Coffey, George (1857–1916), archaeologist and nationalist, was born 2 July 1857 in Dublin, the third and youngest son of James Charles Coffey (d. 1880), county court judge for Londonderry, and his wife, Anna Maria Coffey (formerly Lee Trafford, née Wilkinson). Educated at TCD, as a student he forged a lasting friendship with Douglas Hyde (qv) and became a familiar figure at the cultural evenings and discussion groups attended by John O'Leary (qv), T. W. Rolleston (qv), W. B. Yeats (qv), George Sigerson (qv), and others. One of the founders of the Dublin University Review, which he briefly edited, he was also an inaugural member of the Contemporary Club. He graduated BA in 1878 and BE in 1881, and was called to the Irish bar in 1883 but never practised seriously. Left to support his widowed mother, he tried unsuccessfully to secure various government posts and a position at the RUI.

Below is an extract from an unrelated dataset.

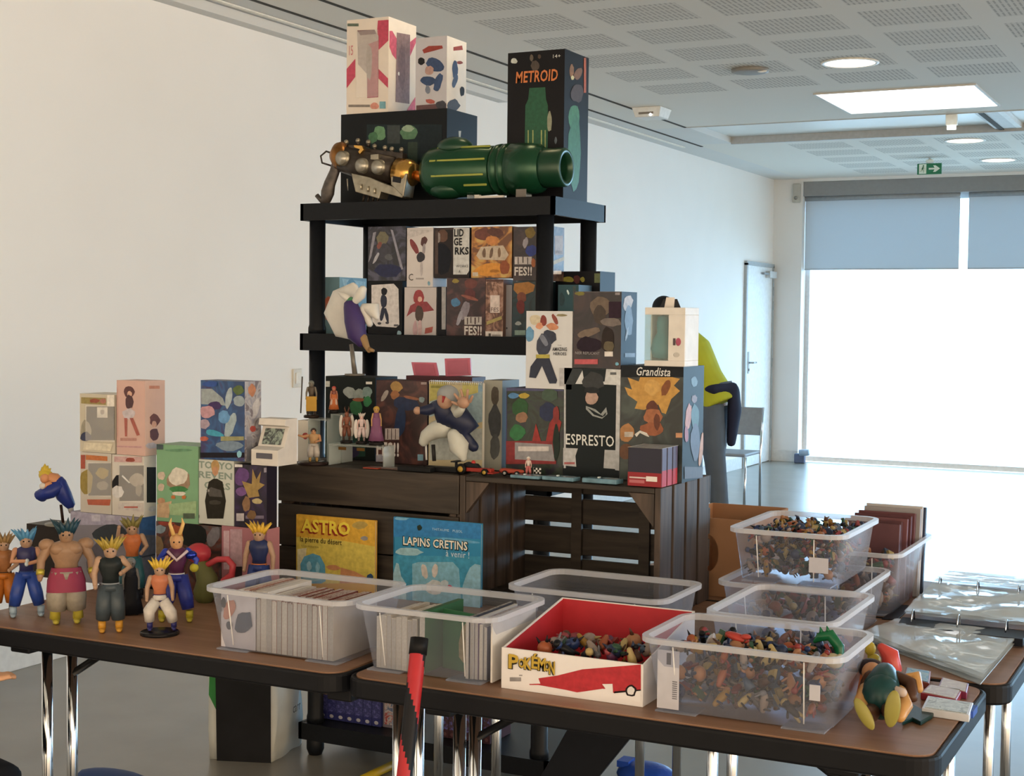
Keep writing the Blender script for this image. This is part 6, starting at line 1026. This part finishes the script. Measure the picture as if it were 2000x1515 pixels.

Throughout much of the late 1880s Coffey was politically active in the campaigns for free trade and home rule. He served as secretary to the Irish National League, addressed meetings in England and Ireland, and wrote numerous pamphlets and articles, notably The common sense of home rule (1885), Home rule: answers to objections (1888), and ‘Mr Parnell and the land purchase bill’ (Westminster Review, Dec. 1890). Briefly engaged in journalism, he was probably an early anonymous contributor to the Irish Independent. Through his work as secretary to the Dublin working men's club he met his future wife, Jane Sophia Frances L'Estrange. They married in September 1885 and had one son Diarmid Coffey (qv). As a couple they made a significant contribution to the cultural climate of the time, and through their differing backgrounds (he catholic and she protestant gentry) their home in Harcourt Terrace became a meeting-place for a wide range of Dublin society, among them many prominent in the Celtic revival. Harcourt Terrace provided the location for the first production of Deirdre by AE (George Russell (qv)) in January 1902, in which Coffey himself took a supporting role. He and his wife later participated in the establishment of the Irish Literary Theatre.
Best known for his work as an archaeologist, Coffey seems to have made no conscious decision to enter the field. His initial interest in the subject may have had much to do with his friendship with Robert Day, the Cork businessman and antiquarian. A keen excavator, he collaborated with Thomas Plunkett MRIA on the opening of the cairn on Topped Mountain near Enniskillen, and went on to work on the Craigywarren Crannog, a tumulus near Loughrea, Co. Galway, and the caves at Kesh, Co. Sligo; he wrote a paper on each of these sites for the RIA's Transactions. Elected MRIA in 1886, in 1896 he was appointed curator of Irish antiquities in the National Museum of Ireland, and subsequently became the first keeper of that department. His publications include A catalogue of Irish coins in the R.I.A. (1895), The origins of prehistoric ornament in Ireland (1897), Celtic antiquities of the Christian period (1909; repr. 1910), New Grange (1912), and The bronze age in Ireland (1913). He also contributed papers to the RSAI, of which he was appointed a member in 1891 and a fellow in 1894. He served on the councils of both the RSAI and RIA and was an officer of the Académie Française. Having suffered a stroke in 1904, which forced him drastically to reduce his public commitments, Coffey produced many of his later publications with great difficulty. He is remembered as one of the earliest Irish archaeologists to examine prehistoric Irish remains within a broader European context, and as a pioneer in the application of scientific methods to research.
Coffey was an honorary member of the RHA, and was appointed its professor of antiquities in 1899; as an enthusiastic painter he contributed to several of the academy's exhibitions. He was also an amateur craftsman. The sole Irish contributor to the English Arts and Crafts Exhibition Society in London (1888), he went on to play a major role in the development of the Irish society, on whose executive committee he served. He submitted work to its first exhibition in 1895, and provided financial backing for later exhibitions. He wrote occasional poems and, with James Cousins (qv), started a libretto for an opera on Queen Maeve. He and his wife were active in the Irish section of the National Society for the Prevention of Cruelty to Children from its inception; Coffey served on both its executive (1899–7) and general committee (1897–1916). His portrait was painted by John Butler Yeats (qv) and his likeness sculpted in relief by Oliver Sheppard (qv). Despite ill health he stayed on as keeper at the National Museum until 1914, when, on retiring, he was granted a civil-list pension. After a prolonged illness he died 28 August 1916 at 5 Harcourt Terrace, Dublin. He was buried in Deans Grange cemetery.